One More Wall

On the 29th of August 2015, Hungary finalised the first phase of its initial plan of building a wall. The establishment of barbed wires along the 175km of land that separates the hungarian territory from its neighbour Serbia, was achieved in a remarquably short amount of time.

Indeed, at the end of june of this same year, the Hungarian minister of foreign affairs had already expressed his wish of cutting ties with Belgrade. Even though we are only witnessing the beginnings of this rather controversial project, we can already analyse it as a clear response from the hungarian government, regarding its position towards migration. The final concrete wall will aim at stopping the growing waves of fleeing populations, mostly originating from conflicted countries such as Syria, Afghanistan or Iraq, that use the Hungarian-Serbian border to reach Europe, hoping for better life prospects in the future.

This physical isolation at the gates of Europe should be considered as a meaningful trigger for European authorities, which always oscillate between the ”sacred” sovereignty of each member state and the European Unions’ ongoing efforts to bring unity among the various countries, cultures and identities.

Those news expose a rather explicit and bitter reality; the rise of European extremism. In Hungary, this phenomenon results stronger every year, stimulated by a struggling European economic situation, in which the ”other” is more and more considered with distrust . As a fact, the Jobbik or ”Movement for a better Hungary” grew a progressive, yet massive support in the last years. At the time of its creation, at the end of the 1990s, the political party was a rather marginalised group from the general Hungarian political landscape. However, it convinced approximatively 20% of the electorate at the last legislative elections in April 2014, and therefore established itself as the third political force in the country.
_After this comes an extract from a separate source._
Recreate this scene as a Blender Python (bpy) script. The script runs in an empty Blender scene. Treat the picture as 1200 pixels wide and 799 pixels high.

The construction of this wall truly exposes a two-speeds Europe in which one side actively tries to respond positively to illegal migration whereas the other openly rejects it. This physical isolation at the gates of Europe should be considered as a meaningful trigger for European authorities, which always oscillate between the ”sacred” sovereignty of each member state and the European Unions’ ongoing efforts to bring unity among the various countries, cultures and identities. By the means of common institutions or autonomous and supreme legal system for  example, the European Union still pursues its desire to foster a deep european identity, despite the troubled times we are facing today. Unfortunately for the Union defenders, the Hungarian case is another blow to the already fragmentated and destabilised European space, which has been confronted to a lot of challenges in the past years and among them, illegal migration.